2008 Joint Meeting of The Geological Society of America, Soil Science Society of America, American Society of Agronomy, Crop Science Society of America, Gulf Coast Association of Geological Societies with the Gulf Coast Section of SEPM

Paper No. 9
Presentation Time: 3:45 PM

Comparative Rates of Uplift and Fluvial Erosion in the Santa Paula and Sespe Watersheds (Western Transverse Ranges), CA


BOOTH, Derek B.1, DOWNS, Pete W.2, DUSTERHOFF, Scott R.2 and LEVERICH, Glen T.2, (1)Stillwater Sciences and University of Washington, 2855 Telegraph Avenue #400, Berkeley, CA 94705, (2)Stillwater Sciences, 2855 Telegraph Avenue #400, Berkeley, CA 94705, dbooth@stillwatersci.com

Reviews of watershed-scale geology and sediment-yield data, combined with remotely sensed land-cover data and qualitative observations of sediment-production processes, have allowed us to develop sediment budgets for two watersheds of ~100 km2, and to test the common assumption that erosion rates generally approximate landscape uplift rates. Data sources used for these analyses included published tectonic uplift rates, uplift rates from dated terraces, and GPS survey campaigns; sediment-production rates derived from county-recorded debris basin filling and excavation; mainstem sediment-transport and deposition rates from a measured sediment rating curve (for Sespe Creek) and multi-decadal gravel-extraction records (for Santa Paula Creek); and observations of the persistence of uplifted fluvial landforms in these watersheds.

Rates of catchment-scale sediment production from nearby debris basins range between ~2,000 and 20,000 t/km2/yr. Using GIS, we applied these data throughout the two study watersheds by evaluating sediment production from discrete “geomorphic landscape units,” defined by the various possible combinations of slope, land cover, and underlying geologic material. The resulting time-integrated, watershed-wide rates of sediment production equate to a landscape lowering rate of nearly 1 mm/yr, similar to but likely lower than reconstructed Holocene rates of landscape uplift.

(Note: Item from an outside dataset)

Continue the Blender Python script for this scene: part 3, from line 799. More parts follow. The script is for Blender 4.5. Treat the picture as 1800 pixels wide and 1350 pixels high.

Available independent data with which to corroborate these results (sediment rating data, historical gravel extraction rates, and the spatial distribution of relict uplifted terraces) suggest that these results are broadly accurate, lending confidence both to comparisons with geologic uplift data and to management-driven analyses of potential land-cover changes.

Of those potential land-cover changes, most prominent is the episodic effects of fire in this steep, semiarid landscape. Fires result in temporary order-of-magnitude increases in total sediment load, but these increases are apparently size-selective and do not necessarily influence the coarse, channel-forming bedload as much as they increase the suspended sediment load, which is more voluminous but less morphologically significant.